Clayton further highlights the injustice of the Marvellers’ prejudicial ideology and infrastructure through Jason and his family’s need to conceal their Conjuror heritage. When Brigit knits a magical quilt square to represent Jason’s family, it displays an emblem that is only used by Conjurors, arousing Ella’s suspicions that Jason has Conjuror blood in his ancestry. The fact that a deathbull pup feels drawn to Jason provides further proof of the connection. Jason ultimately confirms that his entire family has been passing as Marvellers to earn acceptance into the Arcanum, underscoring The Inherent Injustice of Segregation.
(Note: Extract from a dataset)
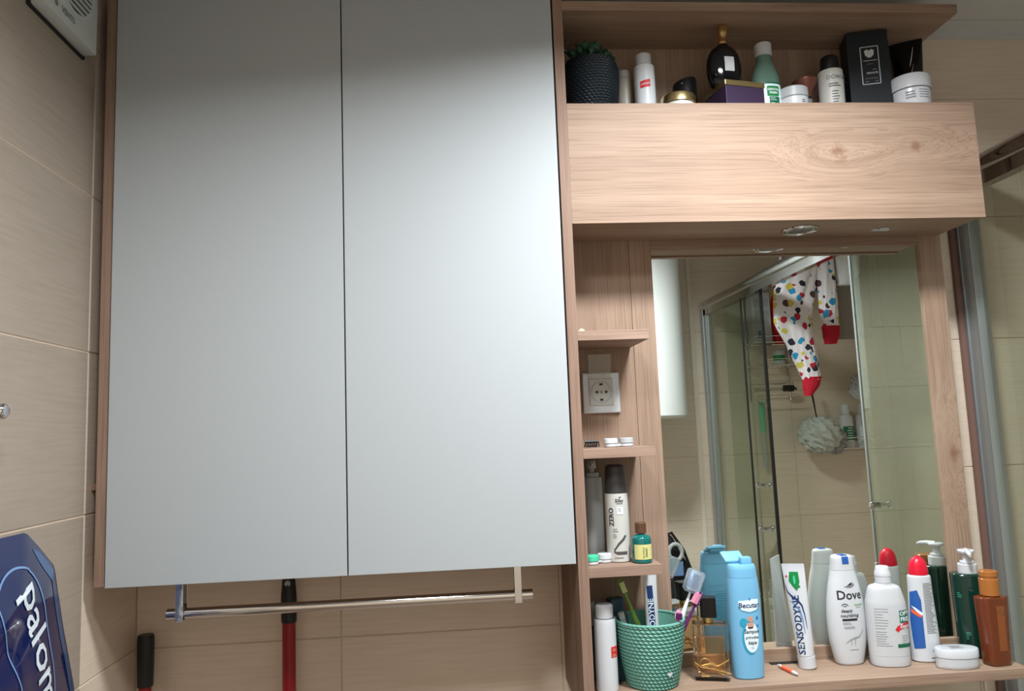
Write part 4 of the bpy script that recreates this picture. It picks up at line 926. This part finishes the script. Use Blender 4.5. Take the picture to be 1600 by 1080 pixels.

Clayton emphasizes the power of friendship and community to combat isolation through Ella’s relationship with Brigit. Prior to becoming friends with Ella, Brigit’s alienation from the magical world feels so complete that she tries to escape the Arcanum. It is only her connection with Ella that makes life in the sky bearable for her. Brigit’s discovery of her Paragon—knitting as a form of divination—also allows her to aid her friends in their own journeys of self-discovery, just as they support her in her own. Ella encourages Brigit to investigate the strange happenings around her that lead to clues about Brigit’s birth family and connection to the magical world. When Brigit’s clown doll, Feste, begins to speak and tells her about her deceased grandmother and her connection to Marvelling, Ella prompts her to pursue the truth further by searching her grandmother’s pocket-box with hundreds of compartments and mementos from her family’s past. Although Brigit can’t yet connect all the dots, the picture of her magical grandmother convinces her that she might belong among the Marvellers after all:
‘That’s your grandmother,’ Feste said as Ella showed Brigit how to press the picture and make it project. The torn projection struggled to glow, colors bleeding and fritzing, the shape struggling to animate, but Brigit didn’t take her eyes off the beautiful lady tipping her hat (189).
Ella quickly notes the family resemblance between the woman in the picture and Brigit, bringing her one step closer to answering her Questions of Identity.